Ahirette şefaatin imkânsız olduğunu belirten pek çok akli ve nakli delil ileri sürmek mümkündür. 1- Kur'an ayetleri açık ve net bir şekilde ahiret hayatında cezadan kurtulmak için şefaatçilerin fayda vermeyeceğini belirtmektedir. Bu ayetlerin ifade ettiği manaların inkârcılara şefaatin olmayacağı şeklinde tahsis etmeye imkan yoktur. 2- Allah'ın vaadi ve vaidi değişmez. Eğer Allah'ın vaadini değiştirmesi caiz olursa, vaadini değiştirmesi de caiz olur. Bu, Allah'ın insanlara Kuran’da belirlemediği sorumluluklar yüklemesi anlamına gelir ki bu da imkânsızdır. 3- Kur'an ayetleri, her insanın sadece kazandıklarının karşılığını göreceğini, Ahirette hiç bir nefsin diğer bir nefisten faydalanmasının mümkün olmadığına işaret etmektedir. Şefaat, ise bu prensip ile çelişmektedir. 4- Kıyamet gününde, Allah'tan başka otorite yoktur. Allah, Dünya hayatında, dilemesi, izin vermesi, razı olması, irade etmesi v.s. sonucu insana özgürlük vermiştir. Ahirette ise; İnsanlar bu özgürlüklerinden yoksundurlar.

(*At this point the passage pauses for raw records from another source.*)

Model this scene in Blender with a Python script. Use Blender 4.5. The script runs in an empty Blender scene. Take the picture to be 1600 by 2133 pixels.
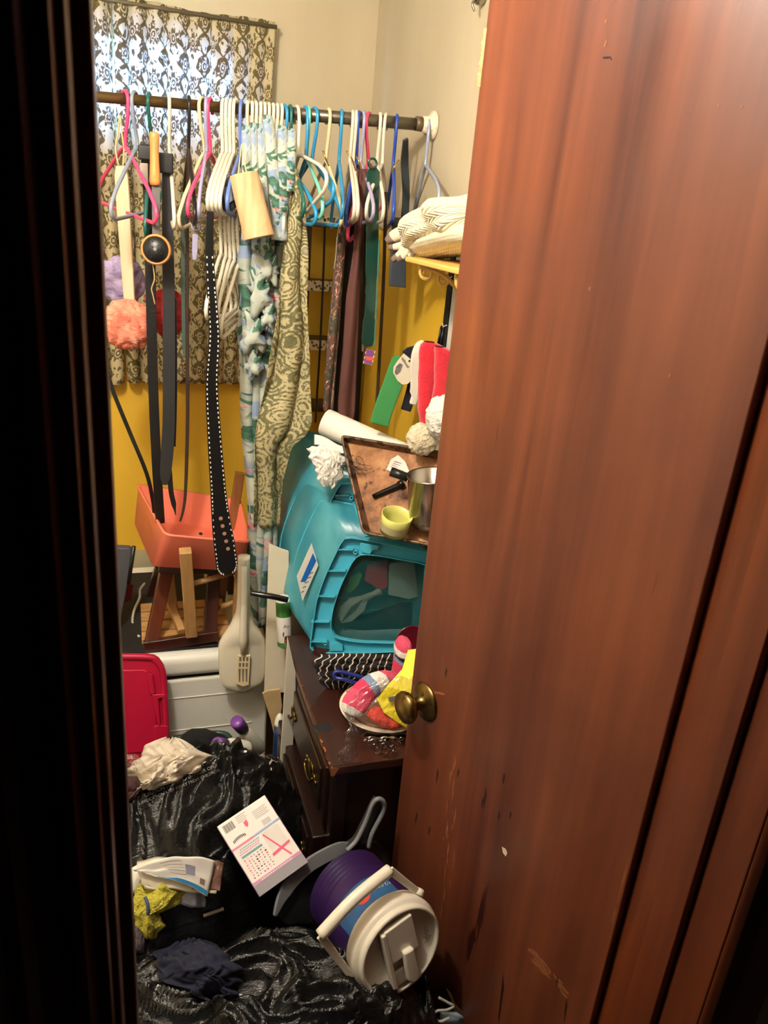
import bpy, bmesh, math, random
from mathutils import Vector, Matrix, noise
random.seed(7)
S = bpy.context.scene
COL = S.collection
V = Vector
# ------------------------------------------------------------------ camera
PW, PH, FP = 1600.0, 2133.0, 1600.0
CAM = V((0, 0, 1.85))
def _r(px, py): return V(((px-PW/2)/FP, -(py-PH/2)/FP, -1.0))
_Z = -_r(430, 5200).normalized()                  # verticals meet below the picture
_a = (5780-PW/2)/FP; _b = (_a*_Z.x-_Z.z)/_Z.y      # lines along the back wall meet far right
_X = V((_a, -_b, -1)).normalized(); _Y = _Z.cross(_X)
ROT = Matrix((_X, _Y, _Z))
cd = bpy.data.cameras.new('camera'); cam = bpy.data.objects.new('camera', cd); COL.objects.link(cam)
cam.matrix_world = Matrix.Translation(CAM) @ ROT.to_4x4()
cd.sensor_fit = 'VERTICAL'; cd.sensor_height = 36.0; cd.lens = FP*36.0/PH
cd.clip_start = 0.02; cd.clip_end = 60
cd.dof.use_dof = True; cd.dof.focus_distance = 1.75; cd.dof.aperture_fstop = 9.0
S.camera = cam
# ------------------------------------------------------------------ light
w = bpy.data.worlds.new('world'); S.world = w; w.use_nodes = True
bg = w.node_tree.nodes['Background']; bg.inputs[0].default_value = (0.20, 0.48, 1.0, 1); bg.inputs[1].default_value = 40.0
def lamp(name, loc, watt, col, rad):
    l = bpy.data.lights.new(name, 'POINT'); l.energy = watt; l.color = col; l.shadow_soft_size = rad
    o = bpy.data.objects.new(name, l); o.location = loc; COL.objects.link(o); return o
lamp('ceiling_bulb', (-0.26, 1.00, 2.50), 38.0, (1.0, 0.92, 0.79), 0.045)
S.view_settings.view_transform = 'Standard'; S.view_settings.look = 'None'
S.view_settings.exposure = 0.82; S.view_settings.gamma = 1.0
S.view_settings.use_curve_mapping = False
# ------------------------------------------------------------------ pixel -> place
def ray(px, py): return ROT @ _r(px, py)
def aY(px, py, Y): d = ray(px, py); return CAM + d*(Y/d.y)
def aX(px, py, X): d = ray(px, py); return CAM + d*(X/d.x)
def aZ(px, py, Z): d = ray(px, py); return CAM + d*((Z-CAM.z)/d.z)
def aP(px, py, p, n): d = ray(px, py); return CAM + d*((V(p)-CAM).dot(n)/d.dot(n))
def pix(p):
    c = ROT.transposed() @ (V(p)-CAM); return (PW/2+FP*c.x/-c.z, PH/2-FP*c.y/-c.z)
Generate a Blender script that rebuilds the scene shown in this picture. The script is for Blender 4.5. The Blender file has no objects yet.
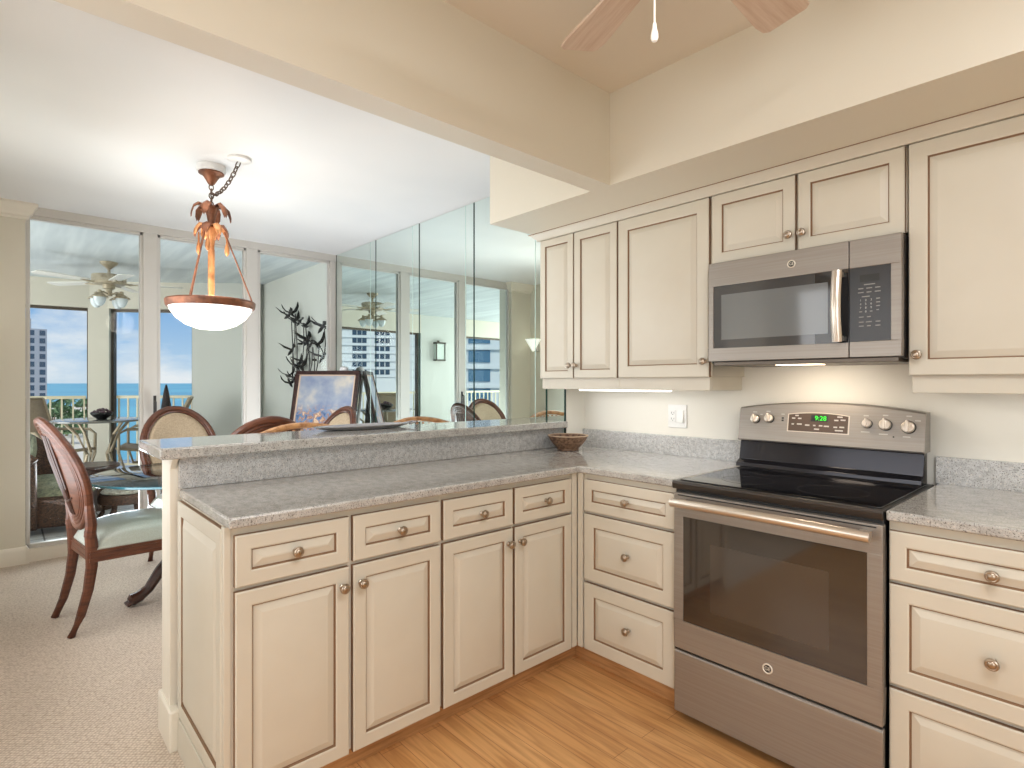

İnsanın kulluk bilincinin zayıflaması sonucu içine düştüğü günahlardan kurtulması, ancak dünya hayatında mümkündür. Ölümden sonra, insan için yapılan hiçbir iyilik fayda vermediği gibi, onun günahlarından kurtulması için gösterilen çabaların da hiç bir değeri yoktur. İnsanın günahlarından dolayı kazandığı cezadan kurtulmasının en güzel yolu tövbedir. Şefaat, aracılar vasıtasıyla cehennemden çıkarılmayı içermesine karşın, tövbe; insanın kendi fiili sonucu hiç cehenneme gitmemesini içermektedir. Bununla birlikte, günahlardan kurtulmanın bir diğer yolu, Allah'ın belirlediği güzel fiilleri yapmaya devam etmektir. Bu durumda, inanan insanın günahlardan dolayı kazandığı cezalar, iyiliklerden dolayı kazandığı sevaplarla örtülmektedir.